Thank you for sharing in this story with me. Major Adams has become my new SHEro. My favorite part of the video is around 1:45 when she is looking that soldier up and down during an inspection. Priceless! You all are right. Not enough in the history books about women like this.

-AMY
Mavis Wednesday, January 25, 2012 - 5:45:54 AM
Wow, I'm learning about so many interesting people as a result of this carnival.
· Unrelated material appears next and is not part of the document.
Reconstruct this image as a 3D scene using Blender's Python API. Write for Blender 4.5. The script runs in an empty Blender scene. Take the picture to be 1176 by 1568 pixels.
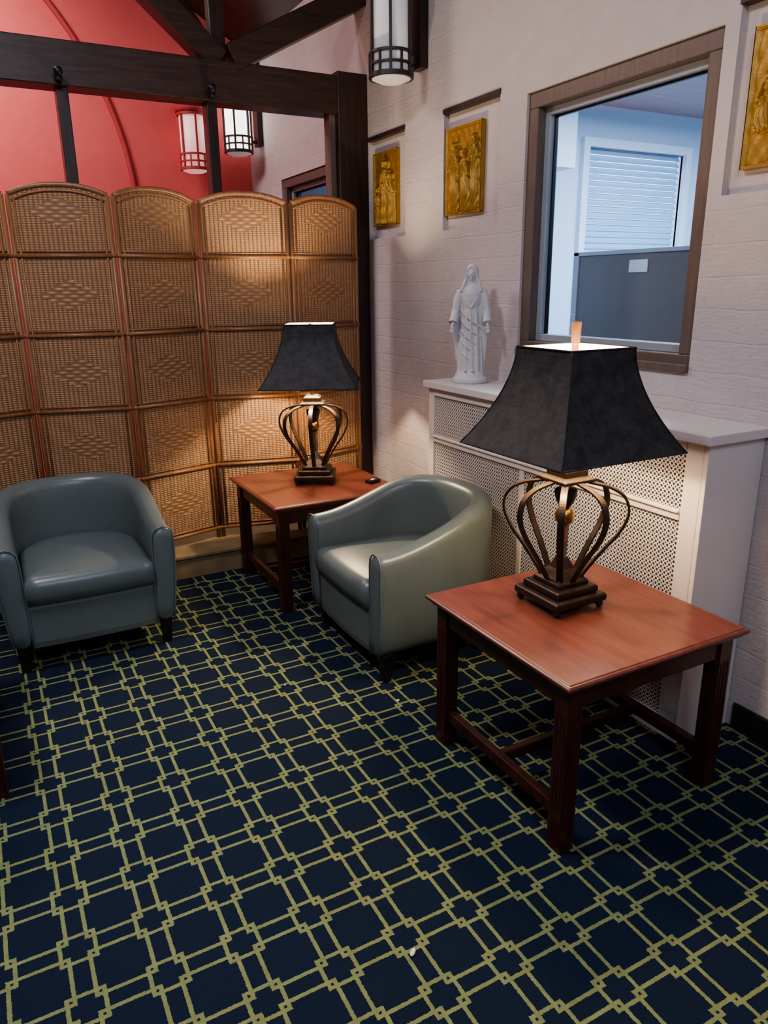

DionneFord Wednesday, January 25, 2012 - 5:46:47 AM
Thank you so much Amy for sharing this inspiring post and for hosting this carnival. I've received quite an education from these blogs and I look forward to sharing this one in particular with my daughters!
Best,
Dionne
Pat Jay Wednesday, January 25, 2012 - 5:47:20 AM
Thanks you for this excellent film footage of the women of the 6888th Central Postal Directory Battalion! I didn't see a comment about where it was taken, but believe it shows the 6888th in Birmingham, England, either on arrival or shortly thereafter, and during a special review by the U.S. general in charge of logistics and support, LTG JCH Lee (the three star general seen several times in the video). Major Charity Adams Early and her executive officer, Captain Abbie Campbell, are seen with the 6888th troops. Their outstanding military appearance and marching set a high standard!

Their story is truly remarkable -- the ONLY African American WACs allowed to serve overseas, they achieved an outstanding record of efficiency and mission accomplishment. For a very well done and highly readable account of this exceptional unit see Dr. Brenda L. Moore's book, _To Serve My Country, To Serve My Race_. Dr. Moore, a WAC veteran herself, has made a significant contribution to women's history with this book.
Charles E. Johnson, Army Vet. Wednesday, January 25, 2012 - 5:48:18 AM
I come from a family of WWII and Viet Nam veterans - father brother and uncles; and a community of soldiers, mostly 101st. Airborne Division. Then it was my fortune to be assigned to Ft. Campbell, KY; home of the 101st. In my research of Black Military History, I had never heard of this battalion until very recently. This story made me honored and proud, and as I recalled my own experiece of Command Inspection and Pass In Review the vidio brought me to tears. Needless to say, as I follow my father into the American Legion, I am standing taller than before.